On Friday, A.M. Best Europe–Rating Services Limited announced that it revised the outlook of its A (excellent) financial strength rating for Lloyd’s to positive, affirming the rating and moving the outlook up from Best’s previous view of stable.
Explaining the action, the rating agency said the positive outlook reflects the market’s strong operating performance in recent years, in spite of the exceptional record of natural catastrophes. In addition, it also reflects “A.M. Best’s assessment of the robust oversight of the market by Lloyd’s Performance Management Directorate and its demonstrable success in reducing earnings volatility.”
The rating agency also noted the steady improvement in the market’s risk-adjusted capitalization, adding that it expects the current capital level to be maintained “for the foreseeable future.”
Best also affirmed Lloyd’s issuer credit rating “a+” and FSR and ICR of Lloyd’s Insurance Company (China) Limited, also indicating positive outlooks for these ratings.
At the same time, A.M. Best has revised the outlook to positive from stable and affirmed the ICR of “a” of the Society of Lloyd’s (United Kingdom) and the debt ratings of “a-” on the subordinated loan notes issued by the Society in two tranches in November 2004 (6.875% subordinated notes of GBP 153 million maturing Nov. 17, 2025 and 5.625% subordinated notes of EUR 214 million maturing Nov. 17, 2024), and the 7.421% GBP 392 million junior perpetual subordinated loan notes issued in June 2007.
Overall, Best said the stability of Lloyd’s central capital base supports its view that capitalization will remain strong in 2013 and into 2014. Central assets for solvency purposes rose over 4 percent in 2012 to GBP 3,215 million ($4.9 billion) and are likely to remain close to this level throughout 2013, in spite of a buyback of approximately GBP 180 million ($275 million) of subordinated debt in May 2013.
With the exposure of central resources to insolvent members declining (as runoff liabilities decline), Best says Lloyd’s “robust risk-based approach” to setting member level capital and close monitoring of syndicates’ performance and catastrophe exposure should reduce the risk of material drawdowns on the central fund.
A.M. Best also took note of Lloyd’s internal capital model, 2012 profit level, and said that with another normal year of catastrophe events, it expects combined ratio below 95 for 2013.
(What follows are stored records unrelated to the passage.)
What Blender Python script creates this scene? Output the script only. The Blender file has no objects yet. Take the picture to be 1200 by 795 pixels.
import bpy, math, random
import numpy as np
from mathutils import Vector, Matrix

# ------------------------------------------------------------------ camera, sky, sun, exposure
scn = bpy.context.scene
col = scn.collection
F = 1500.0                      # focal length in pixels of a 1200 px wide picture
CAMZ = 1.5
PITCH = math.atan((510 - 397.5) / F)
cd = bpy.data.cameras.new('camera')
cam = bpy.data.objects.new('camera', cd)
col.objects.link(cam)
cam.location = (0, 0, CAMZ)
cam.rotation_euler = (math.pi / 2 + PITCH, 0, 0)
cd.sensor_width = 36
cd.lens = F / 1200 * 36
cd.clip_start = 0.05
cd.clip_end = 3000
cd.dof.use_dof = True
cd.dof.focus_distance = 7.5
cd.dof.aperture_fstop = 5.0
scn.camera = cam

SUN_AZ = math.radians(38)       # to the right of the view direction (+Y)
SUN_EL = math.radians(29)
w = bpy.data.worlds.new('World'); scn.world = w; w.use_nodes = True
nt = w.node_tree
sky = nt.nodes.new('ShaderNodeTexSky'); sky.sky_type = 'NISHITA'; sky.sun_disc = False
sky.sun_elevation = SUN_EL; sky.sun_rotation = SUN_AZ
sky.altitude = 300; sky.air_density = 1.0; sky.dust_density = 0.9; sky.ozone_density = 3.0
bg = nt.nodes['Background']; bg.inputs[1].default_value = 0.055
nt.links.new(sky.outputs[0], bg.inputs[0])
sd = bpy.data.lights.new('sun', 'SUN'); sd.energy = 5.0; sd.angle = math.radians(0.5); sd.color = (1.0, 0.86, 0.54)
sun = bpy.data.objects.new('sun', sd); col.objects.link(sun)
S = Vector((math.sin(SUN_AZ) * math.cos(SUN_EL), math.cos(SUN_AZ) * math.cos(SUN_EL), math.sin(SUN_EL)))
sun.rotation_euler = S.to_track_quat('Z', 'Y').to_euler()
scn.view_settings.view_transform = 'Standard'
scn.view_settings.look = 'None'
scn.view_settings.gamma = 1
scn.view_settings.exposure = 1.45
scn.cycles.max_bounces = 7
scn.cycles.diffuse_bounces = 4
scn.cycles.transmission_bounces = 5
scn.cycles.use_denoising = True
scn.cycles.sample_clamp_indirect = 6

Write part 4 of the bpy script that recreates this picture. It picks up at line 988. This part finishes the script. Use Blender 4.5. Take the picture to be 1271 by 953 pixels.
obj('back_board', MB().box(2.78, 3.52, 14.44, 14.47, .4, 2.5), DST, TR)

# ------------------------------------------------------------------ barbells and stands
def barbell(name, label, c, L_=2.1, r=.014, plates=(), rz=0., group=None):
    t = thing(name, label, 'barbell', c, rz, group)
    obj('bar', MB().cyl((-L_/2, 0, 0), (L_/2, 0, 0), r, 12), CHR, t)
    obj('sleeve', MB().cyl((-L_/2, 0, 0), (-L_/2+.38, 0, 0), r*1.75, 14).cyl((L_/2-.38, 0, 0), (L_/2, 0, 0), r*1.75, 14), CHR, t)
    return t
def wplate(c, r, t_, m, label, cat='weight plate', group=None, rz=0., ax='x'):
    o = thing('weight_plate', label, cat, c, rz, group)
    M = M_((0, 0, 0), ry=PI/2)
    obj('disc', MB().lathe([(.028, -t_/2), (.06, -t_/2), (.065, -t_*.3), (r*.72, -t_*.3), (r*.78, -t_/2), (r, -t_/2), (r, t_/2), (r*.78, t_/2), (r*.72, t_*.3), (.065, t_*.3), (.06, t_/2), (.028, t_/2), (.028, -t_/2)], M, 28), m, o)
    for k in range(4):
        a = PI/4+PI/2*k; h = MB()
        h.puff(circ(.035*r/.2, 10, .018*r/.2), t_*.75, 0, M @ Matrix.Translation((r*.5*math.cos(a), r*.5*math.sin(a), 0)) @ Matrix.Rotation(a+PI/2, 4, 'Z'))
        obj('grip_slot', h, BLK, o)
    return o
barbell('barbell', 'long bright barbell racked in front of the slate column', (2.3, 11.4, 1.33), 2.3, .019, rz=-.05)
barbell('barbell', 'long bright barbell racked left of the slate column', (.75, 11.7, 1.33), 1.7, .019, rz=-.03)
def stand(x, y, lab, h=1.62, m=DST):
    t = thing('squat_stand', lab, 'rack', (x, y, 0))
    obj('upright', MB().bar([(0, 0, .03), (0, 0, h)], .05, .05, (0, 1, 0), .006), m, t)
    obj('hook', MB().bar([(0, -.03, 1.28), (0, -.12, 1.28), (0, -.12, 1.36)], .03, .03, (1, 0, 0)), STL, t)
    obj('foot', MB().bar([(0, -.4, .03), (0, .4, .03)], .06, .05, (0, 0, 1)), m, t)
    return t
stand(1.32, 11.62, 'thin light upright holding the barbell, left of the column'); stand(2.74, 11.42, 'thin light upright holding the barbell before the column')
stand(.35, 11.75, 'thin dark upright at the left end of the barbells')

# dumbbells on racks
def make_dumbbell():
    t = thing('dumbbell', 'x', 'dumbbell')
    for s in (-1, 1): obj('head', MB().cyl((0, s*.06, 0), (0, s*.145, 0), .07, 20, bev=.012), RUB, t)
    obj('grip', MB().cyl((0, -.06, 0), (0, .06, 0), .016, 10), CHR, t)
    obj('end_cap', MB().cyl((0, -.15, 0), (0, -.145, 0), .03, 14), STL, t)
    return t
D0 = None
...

Following the revision of the outlook to positive from stable for the ratings of Lloyd’s, A.M. Best has reviewed the syndicates that have interactive ratings at the market level. The FSR of A (Excellent) and ICR of “a+” have been affirmed and the outlook for these ratings revised to positive from stable for the syndicates listed below, to reflect the rating action on Lloyd’s:
- Lloyd’s Syndicate 33, managed by Hiscox Syndicates Ltd
- Lloyd’s Syndicate 2623, managed by Beazley Furlonge Limited
- Lloyd’s Syndicate 623, managed by Beazley Furlonge Limited
- Lloyd’s Syndicate 3623, managed by Beazley Furlonge Limited
- Lloyd’s Syndicate 3622, managed by Beazley Furlonge Limited
- Lloyd’s Syndicate 2010, managed by Cathedral Underwriting Limited
- Lloyd’s Syndicate 609, managed by Atrium Underwriters Limited
- Lloyd’s Syndicate 1225, managed by AEGIS Managing Agency Limited
- Lloyd’s Syndicate 510, managed by R.J. Kiln & Co Limited
- Lloyd’s Syndicate 2003, managed by Catlin Underwriting Agencies Limited
- Lloyd’s Syndicate 3000, managed by Markel Syndicate Management Limited
The rating of Lloyd’s Syndicate 2001, managed by Amlin Underwriting Ltd, is not affected as this syndicate is currently rated above the Lloyd’s market level.